小道具も変わっているような気がしたが、どうなんだろう。外国製のキッチン家電が増えたような? 日に日に具体的になっていく世界観が、小道具のような細かい部分にも現れはじめている。この部屋に住んでいる人(=藤原竜也さん)の暮らしぶりと属性(=IT会社の若き経営者)を、より豊かにイメージすることができる。
見ると、柄本さんが白い薄手の下着いっちょうの姿に! いつの間に。観ているぼくらはそんなことないのだが、舞台の上の俳優はそうとう「暑い」ようだ。しばしトビラを全開にして、空気を入れ替える。寒い‥‥。
その間にも、舞台の上では、下着姿の柄本さんが「すいません、もう一回やらせてください」と繰り返している。あらためて「そんなにやるのか」と思う。観ているこっちがセリフを覚えてしまうほど、同じ場面を何度も、何度も。この積み重ねの果てに、ようやく「初日」を迎えるのかと思うと「うわー‥‥」という感じ。何事も近道はないと言うけれど、ここには、本当にない。一歩一歩でしか、進まない。

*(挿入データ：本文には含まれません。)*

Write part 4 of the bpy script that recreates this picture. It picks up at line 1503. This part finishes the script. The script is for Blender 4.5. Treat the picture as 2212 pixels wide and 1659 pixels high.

舞台のつくり手にとっては、当たり前のことかもしれないが。
ふたたび、柄本さんが「すいません‥‥」と口にした。ああ、もう一回やるんだ‥‥と思いきや「すみません、いま、オナラしちゃって」「!」耳を疑った。そして、笑い声が自然にもれ出ていた。高杉さん佐久間さんも、めちゃくちゃウケている。ドリフとかなら全員ズッコケる場面。はりつめた空気が一気に緩む。稽古は20分の休憩に入った。舞台初日まで、あと3週間。